Cependant l’exercice est particulièrement complexe et dangereux pour les avions en question. En 1960, un U2 est abattu au-dessus de l’Union Soviétique, ce qui crée de vives tensions avec les Etats-Unis, et son pilote est condamné à 10 ans de prison. Ce serait donc bien de trouver autre chose.
Une station radar envoie des ondes électromagnétiques, c’est son principe de fonctionnement. Une station qui surveille le territoire contre des incursions aériennes envoie donc des ondes vers le ciel. A une certaine altitude, au-delà de 50 km, les ondes en question entrent dans la ionosphère, une partie de l’atmosphère qui, comme son nom l’indique, contient de nombreux ions. Lorsqu’ils rencontrent une onde électromagnétique, ils [on va résumer pour faire simple] peuvent la renvoyer vers le sol. Le problème est que le comportement de la ionosphère est erratique et difficilement prévisible. Sa composition est directement influencée par les vents solaires et autres bombardements cosmiques, elle n’est donc pas fiable en tant que relais radio. En revanche, nous avons, pas trop loin dans le ciel, une grosse masse solide qui peut renvoyer les signaux…
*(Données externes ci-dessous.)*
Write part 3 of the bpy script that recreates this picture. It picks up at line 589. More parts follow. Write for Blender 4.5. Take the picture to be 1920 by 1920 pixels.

Dans la première moitié des années 50, la Navy met donc au point une antenne qui doit recueillir les émissions des stations radar soviétiques réfléchies par la Lune. Les résultats sont décevants, au sens où les signaux sont beaucoup trop faibles pour être vraiment exploitables, mais le concept de la Lune comme relais radio est validé. L’opération Moon Bounce (que nous traduirons par renvoi ou rebond lunaire) est donc lancée.
Deux antennes sont mises en service en 1955, qui permettent d’établir des communications « par l’espace » entre Washington et Hawaï, puis entre des navires. Le projet est rendu public en 1960, mais entre-temps les développements technologiques le rendent obsolètes, comme nous le verrons par la suite.